En la narrativa de Carver no hay grandilocuencia, los personajes nunca tienen una gran revelación que les aclare todo y cimbre sus vidas. Quizá por eso las tomas de conciencia dejan una mayor huella en el lector, porque los personajes son pedestres y no el tipo de héroe literario que comprende su situación de manera clara. Es lo que le sucede al protagonista de “Catedral” (1981), un hombre anodino que accede, a pesar suyo, a una experiencia mística.
En este relato, una de las cimas narrativas de su autor, en donde lo ordinario se encuentra con lo milagroso en una sala de televisión, Carver se atreve a imaginar qué forma tomaría una experiencia mística hoy en día.

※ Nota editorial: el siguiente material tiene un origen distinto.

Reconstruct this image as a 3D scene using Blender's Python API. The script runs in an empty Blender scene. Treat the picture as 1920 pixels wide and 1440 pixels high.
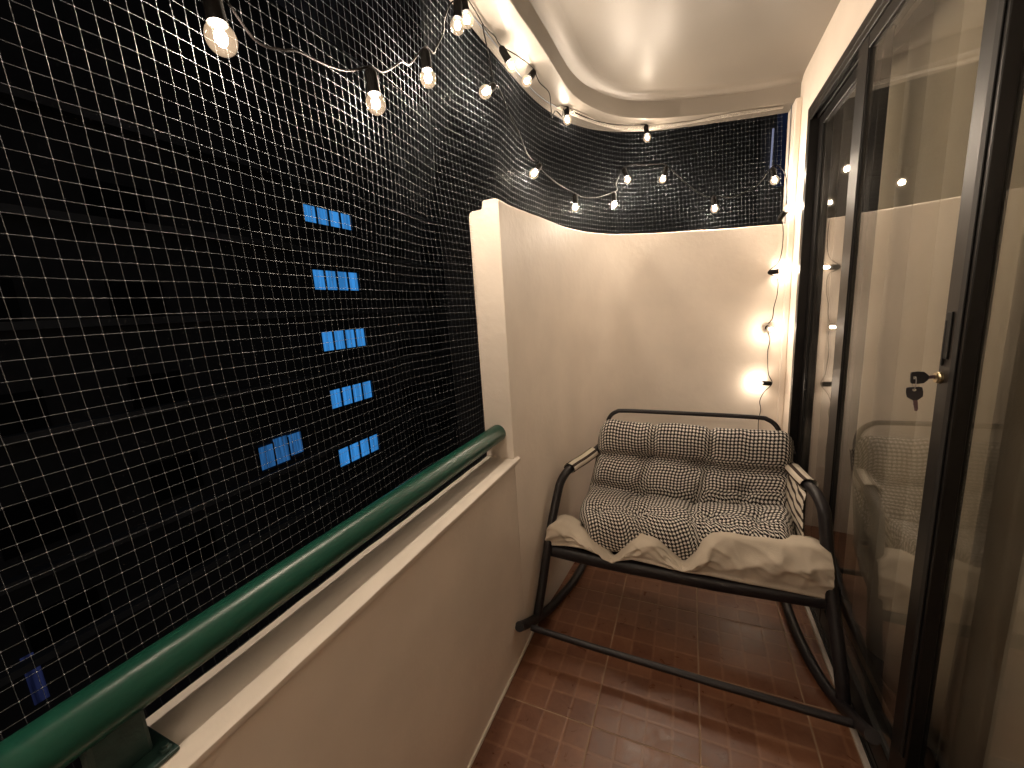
import bpy, bmesh, math, random
import numpy as np
from mathutils import Vector, Matrix, noise

random.seed(7)
S = bpy.context.scene
C = S.collection
R = math.radians

# ------------------------------------------------------------------ camera
cam_d = bpy.data.cameras.new("camera")
cam_d.sensor_width = 36.0
cam_d.lens = 14.25
cam_d.clip_start = 0.02
cam_d.clip_end = 400.0
cam = bpy.data.objects.new("camera", cam_d)
C.objects.link(cam)
yaw, pit, rol = 0.419, 0.18, -0.062
def cam_matrix():
    cy, sy = math.cos(yaw), math.sin(yaw)
    cp, sp = math.cos(pit), math.sin(pit)
    cr, sr = math.cos(rol), math.sin(rol)
    B = np.array([[1, 0, 0], [0, 0, -1], [0, 1, 0]], float)
    Ry = np.array([[cy, 0, sy], [0, 1, 0], [-sy, 0, cy]])
    Rx = np.array([[1, 0, 0], [0, cp, -sp], [0, sp, cp]])
    Rz = np.array([[cr, -sr, 0], [sr, cr, 0], [0, 0, 1]])
    return Rz @ Rx @ Ry @ B
M = cam_matrix()
mw = Matrix.Identity(4)
for i in range(3):
    mw[i][0] = M[0][i]
    mw[i][1] = -M[1][i]
    mw[i][2] = -M[2][i]
mw[2][3] = 1.32
cam.matrix_world = mw
S.camera = cam

# ------------------------------------------------------------------ world: night sky
W = bpy.data.worlds.new("World")
S.world = W
W.use_nodes = True
nt = W.node_tree
for n in list(nt.nodes):
    nt.nodes.remove(n)
wo = nt.nodes.new("ShaderNodeOutputWorld")
bg = nt.nodes.new("ShaderNodeBackground")
sky = nt.nodes.new("ShaderNodeTexSky")
sky.sky_type = 'NISHITA'
sky.sun_disc = False
sky.sun_elevation = R(-5.0)
sky.sun_rotation = R(150)
nt.links.new(sky.outputs[0], bg.inputs[0])
bg.inputs[1].default_value = 0.8
nt.links.new(bg.outputs[0], wo.inputs[0])

S.view_settings.view_transform = 'Standard'
S.view_settings.look = 'None'
S.view_settings.gamma = 1.0
S.view_settings.use_curve_mapping = False
S.view_settings.exposure = 0.65
S.render.engine = 'CYCLES'
S.cycles.use_denoising = True
S.cycles.max_bounces = 10
S.cycles.diffuse_bounces = 6
S.cycles.glossy_bounces = 5
S.cycles.transparent_max_bounces = 24
S.cycles.caustics_reflective = False
S.cycles.caustics_refractive = False
S.cycles.sample_clamp_indirect = 6.0

BULB_L = 1050.0
BULB_C = (1.0, 0.85, 0.70)

# ------------------------------------------------------------------ helpers
class MB:
    def __init__(s):
        s.v = []; s.f = []; s.uv = []; s.hasuv = False; s.mi = []
    def add(s, verts, faces, uvs=None, mi=0):
        o = len(s.v)
        s.v += [tuple(p) for p in verts]
        for i, f in enumerate(faces):
            s.f.append(tuple(a + o for a in f)); s.mi.append(mi)
            s.uv.append(uvs[i] if uvs else None)
        if uvs: s.hasuv = True
        return s
    def box(s, x0, x1, y0, y1, z0, z1):
        v = [(x0,y0,z0),(x1,y0,z0),(x1,y1,z0),(x0,y1,z0),(x0,y0,z1),(x1,y0,z1),(x1,y1,z1),(x0,y1,z1)]
        return s.add(v, [(0,3,2,1),(4,5,6,7),(0,1,5,4),(1,2,6,5),(2,3,7,6),(3,0,4,7)])
    def tube(s, pts, r, n=10, closed=False, caps=True, flat=None):
        pts = [Vector(p) for p in pts]
        m = len(pts)
        rr = r if isinstance(r, (list, tuple)) else [r] * m
        verts = []
        up = None
        for i, p in enumerate(pts):
            if closed: t = pts[(i + 1) % m] - pts[i - 1]
            else: t = pts[min(i + 1, m - 1)] - pts[max(i - 1, 0)]
            t.normalize()
            if up is None:
                a = Vector((0, 0, 1)) if abs(t.z) < 0.9 else Vector((1, 0, 0))
                up = (a - t * a.dot(t)).normalized()
            else:
                up = (up - t * up.dot(t)).normalized()
            sd = t.cross(up)
            fy = flat[0] if flat else 1.0
            fz = flat[1] if flat else 1.0
            for k in range(n):
                an = 2 * math.pi * k / n
                verts.append(p + (sd * math.cos(an) * fy + up * math.sin(an) * fz) * rr[i])
        faces = []
        for i in range(m if closed else m - 1):
            j = (i + 1) % m
            for k in range(n):
                l = (k + 1) % n
                faces.append((i*n+k, i*n+l, j*n+l, j*n+k))
        if caps and not closed:
            faces.append(tuple(range(n - 1, -1, -1)))
            faces.append(tuple((m - 1) * n + k for k in range(n)))
        return s.add(verts, faces)
    def lathe(s, prof, n=20, mat=None):
        # prof: list of (r, h) along +Z
        verts = []; faces = []
        for r, h in prof:
            for k in range(n):
                an = 2 * math.pi * k / n
                p = Vector((r * math.cos(an), r * math.sin(an), h))
                verts.append(mat @ p if mat else p)
        for i in range(len(prof) - 1):
            for k in range(n):
                l = (k + 1) % n
                faces.append((i*n+k, i*n+l, (i+1)*n+l, (i+1)*n+k))
        faces.append(tuple(range(n - 1, -1, -1)))
        faces.append(tuple((len(prof) - 1) * n + k for k in range(n)))
        return s.add(verts, faces)
    def grid(s, P, uv=None, flip=False):
        # P: 2-D list of points [i][j]
        a, b = len(P), len(P[0])
        verts = [p for row in P for p in row]
        faces = []; uvs = []
        for i in range(a - 1):
            for j in range(b - 1):
                q = (i*b+j, i*b+j+1, (i+1)*b+j+1, (i+1)*b+j)
                if flip: q = q[::-1]
                faces.append(q)
                if uv:
                    uvs.append([uv[x // b][x % b] for x in q])
        return s.add(verts, faces, uvs if uv else None)
    def build(s, name, mat=None, parent=None, smooth=None, bevel=0, loc=None, segs=2):
        me = bpy.data.meshes.new(name)
        me.from_pydata([tuple(p) for p in s.v], [], s.f)
        if s.hasuv:
            l = me.uv_layers.new(name="UVMap")
            flat = []
            for f, u in zip(s.f, s.uv):
                flat += list(u) if u else [(0, 0)] * len(f)
            l.data.foreach_set("uv", [c for p in flat for c in p])
        if bevel:
            bm = bmesh.new(); bm.from_mesh(me)
            bmesh.ops.recalc_face_normals(bm, faces=bm.faces)
            es = [e for e in bm.edges if len(e.link_faces) == 2 and e.calc_face_angle(0) > 0.5]
            bmesh.ops.bevel(bm, geom=es, offset=bevel, segments=segs, profile=0.5, affect='EDGES', clamp_overlap=True)
            bm.to_mesh(me); bm.free()
        if mat:
            for m_ in (mat if isinstance(mat, (list, tuple)) else [mat]): me.materials.append(m_)
            if isinstance(mat, (list, tuple)) and not bevel:
                me.polygons.foreach_set("material_index", s.mi)
        if smooth:
            me.shade_smooth()
            if smooth < 179: me.set_sharp_from_angle(angle=R(smooth))
        me.update()
        o = bpy.data.objects.new(name, me)
        C.objects.link(o)
        if parent: o.parent = parent
        if loc: o.location = loc
        return o

def empty(name, loc=(0, 0, 0)):
    o = bpy.data.objects.new(name, None)
    o.empty_display_size = 0.05
    o.location = loc
    C.objects.link(o)
    return o
def tag(o, label=None, cat=None, group=None, kind=None):
    if label: o["label"] = label
    if cat: o["category"] = cat
    if group: o["group"] = group
    if kind: o["kind"] = kind
    return o
def smooth_path(pts, sub=6):
    P = [Vector(p) for p in pts]
    out = []
    for i in range(len(P) - 1):
        p0 = P[max(i - 1, 0)]; p1 = P[i]; p2 = P[i + 1]; p3 = P[min(i + 2, len(P) - 1)]
        for k in range(sub):
            t = k / sub
            out.append(0.5 * ((2*p1) + (p2-p0)*t + (2*p0-5*p1+4*p2-p3)*t*t + (-p0+3*p1-3*p2+p3)*t**3))
    out.append(P[-1])
    return out
def lerp_table(tab, x):
    if x <= tab[0][0]: return tab[0][1]
    for (a, b), (c, d) in zip(tab, tab[1:]):
        if x <= c: return b + (d - b) * (x - a) / (c - a)
    return tab[-1][1]

# ------------------------------------------------------------------ materials
def mat(name, col, rough=0.6, metal=0.0, spec=0.5, bump=0.0, bscale=60, var=0.0, vscale=6, coat=0.0, sheen=0.0):
    m = bpy.data.materials.new(name); m.use_nodes = True
    t = m.node_tree; b = t.nodes["Principled BSDF"]
    b.inputs["Base Color"].default_value = (*col, 1)
    b.inputs["Roughness"].default_value = rough
    b.inputs["Metallic"].default_value = metal
    b.inputs["Specular IOR Level"].default_value = spec
    b.inputs["Coat Weight"].default_value = coat
    b.inputs["Sheen Weight"].default_value = sheen
    tc = t.nodes.new("ShaderNodeTexCoord")
    if var:
        n = t.nodes.new("ShaderNodeTexNoise"); n.inputs["Scale"].default_value = vscale
        n.inputs["Detail"].default_value = 5
        t.links.new(tc.outputs["Object"], n.inputs["Vector"])
        r = t.nodes.new("ShaderNodeValToRGB")
        r.color_ramp.elements[0].position = 0.3; r.color_ramp.elements[1].position = 0.72
        r.color_ramp.elements[0].color = (*[c * (1 - var) for c in col], 1)
        r.color_ramp.elements[1].color = (*[min(1, c * (1 + var * 0.5)) for c in col], 1)
        t.links.new(n.outputs["Fac"], r.inputs["Fac"])
        t.links.new(r.outputs["Color"], b.inputs["Base Color"])
    if bump:
        n2 = t.nodes.new("ShaderNodeTexNoise"); n2.inputs["Scale"].default_value = bscale
        n2.inputs["Detail"].default_value = 4
        t.links.new(tc.outputs["Object"], n2.inputs["Vector"])
        bp = t.nodes.new("ShaderNodeBump"); bp.inputs["Strength"].default_value = bump
        bp.inputs["Distance"].default_value = 0.004
        t.links.new(n2.outputs["Fac"], bp.inputs["Height"])
        t.links.new(bp.outputs["Normal"], b.inputs["Normal"])
    return m

PAINT = mat("cream_wall_paint", (0.83, 0.745, 0.655), rough=0.55, spec=0.35, bump=0.35, bscale=30, var=0.09, vscale=3.5)
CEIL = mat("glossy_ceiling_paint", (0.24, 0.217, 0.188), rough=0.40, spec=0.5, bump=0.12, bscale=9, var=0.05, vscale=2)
LEDGE = mat("ledge_paint", (0.76, 0.69, 0.61), rough=0.5, spec=0.4, bump=0.2, bscale=45, var=0.08, vscale=9)
GREEN = mat("green_rail_enamel", (0.010, 0.070, 0.048), rough=0.30, spec=0.45, bump=0.16, bscale=30, var=0.18, vscale=8)
DKGREEN = mat("dark_green_bracket_paint", (0.012, 0.035, 0.03), rough=0.45, bump=0.4, bscale=70, var=0.3, vscale=40)
FRAME = mat("dark_bronze_aluminium", (0.006, 0.0052, 0.005), rough=0.40, metal=0.0, spec=0.32, var=0.2, vscale=20)
FRAME2 = mat("black_door_gasket", (0.006, 0.006, 0.006), rough=0.6, spec=0.3)
STEEL = mat("bolt_steel", (0.35, 0.34, 0.33), rough=0.4, metal=1.0)
BRASS = mat("lock_brass", (0.55, 0.45, 0.28), rough=0.35, metal=1.0)
KEYP = mat("key_head_plastic", (0.016, 0.014, 0.018), rough=0.45)
KEYM = mat("key_steel", (0.16, 0.11, 0.12), rough=0.4, metal=0.8)
TUBE = mat("chair_powder_coat", (0.014, 0.012, 0.014), rough=0.42, spec=0.35, bump=0.1, bscale=200, var=0.15, vscale=30)
DARKF = mat("black_sling_fabric", (0.012, 0.011, 0.012), rough=0.9, spec=0.1)
CANVAS = mat("off_white_canvas", (0.56, 0.49, 0.40), rough=0.72, spec=0.25, bump=0.3, bscale=300, var=0.10, vscale=14)
CORD = mat("black_cord_rubber", (0.007, 0.006, 0.006), rough=0.5, spec=0.15)
SOCK = mat("socket_plastic", (0.005, 0.0045, 0.004), rough=0.7, spec=0.15)
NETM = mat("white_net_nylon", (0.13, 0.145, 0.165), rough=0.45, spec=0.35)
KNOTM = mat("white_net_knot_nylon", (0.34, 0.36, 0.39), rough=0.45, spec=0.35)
CAULK = mat("white_caulk", (0.72, 0.66, 0.58), rough=0.6)
GROUT = mat("floor_grout", (0.30, 0.205, 0.135), rough=0.8, var=0.3, vscale=20)
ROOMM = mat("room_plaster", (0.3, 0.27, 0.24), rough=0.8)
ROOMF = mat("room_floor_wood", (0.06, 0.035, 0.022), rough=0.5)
MARBLE = mat("door_sill_stone", (0.50, 0.45, 0.40), rough=0.4, var=0.15, vscale=12)
CONC = mat("far_concrete", (0.20, 0.205, 0.21), rough=0.9, var=0.35, vscale=0.6)
CONC2 = mat("far_dark_render", (0.085, 0.088, 0.095), rough=0.9, var=0.3, vscale=0.5)
ASPH = mat("asphalt", (0.05, 0.05, 0.05), rough=0.9, var=0.3, vscale=1.2)
DKGLASS = mat("dark_window_glass", (0.02, 0.021, 0.024), rough=0.4, spec=0.2)
DKFRAME = mat("dark_window_frame", (0.03, 0.03, 0.035), rough=0.6)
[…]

En una época prosaica como la nuestra, acceder a lo divino, supone uno leyendo a Carver, tendría que darse sin gurús espirituales, líderes religiosos o iglesias de por medio. Tendría que ocurrir casi por error.
El cuento trata de un sujeto cuya esposa recibirá en casa a un viejo amigo: un ciego que la empleó en su juventud. Al marido –nunca sabemos su nombre– toda la situación lo pone incómodo: la socialización forzada, el no tener recuerdos en común y el hecho de que el visitante sea ciego. El esposo es un hombre ordinario: no aspira sino a salir temprano de trabajar, beber una cerveza y fumar mariguana. Acepta que no entiende de poesía, declara no tener una opinión acerca de casi nada y se burla de la religión. La velada transcurre sin muchos sobresaltos hasta que Robert, el ciego, y el esposo se quedan solos, mirando un programa sobre catedrales. El hombre cae en cuenta de que quizá Robert no sabe cómo lucen. “No me vendría mal aprender algo esta noche. Tal vez podrías describírmelas”, sugiere el ciego, no sin cierta malicia: está forzando a hablar al adormecido, a abrir los ojos a quien lucha por mantenerlos cerrados. Torpemente y con vergüenza lo intenta, pero no atina a decir más que tonterías que podrían aplicarse a cualquier edificio: descubre que las palabras son insuficientes. “Se hicieron cuando los hombres querían estar cerca de Dios… Yo no creo en nada, es duro”, revela, tratando de revestir de futilidad un deseo que sí parece albergar.
Entonces, ocurre el quiebre: Robert le pide que dibujen una catedral para darse una mejor idea. El hombre, aunque incómodo, no puede negarse: toma el lápiz y el ciego pone su mano sobre la suya para sentir los movimientos que trazarán el templo. Comienza a dejarse llevar y, en el momento más álgido, Robert le pide que cierre los ojos, que dibuje a ciegas. Su mano empieza a fluir como no pudo hacerlo su lengua y entra en una especie de trance místico: “No podía parar, seguí dibujando.” Como el más fervoroso de los creyentes, el hombre se somete a una fuerza que no comprende y renuncia al entendimiento, entregando a lo desconocido el poco control que posee. Una vez que termina, Robert le dice: “Creo que lo conseguiste: mírala. ¿Qué opinas?” El esposo, que siente que no es momento de abrir los ojos aún, emerge poco a poco del trance, reconociendo con la razón que está en su casa, pero sintiéndose solamente un espíritu, un ser inmaterial. “Es verdaderamente increíble”, balbucea como respuesta, y es obvio que se refiere a la experiencia y no a su dibujo, el cual no ha visto todavía.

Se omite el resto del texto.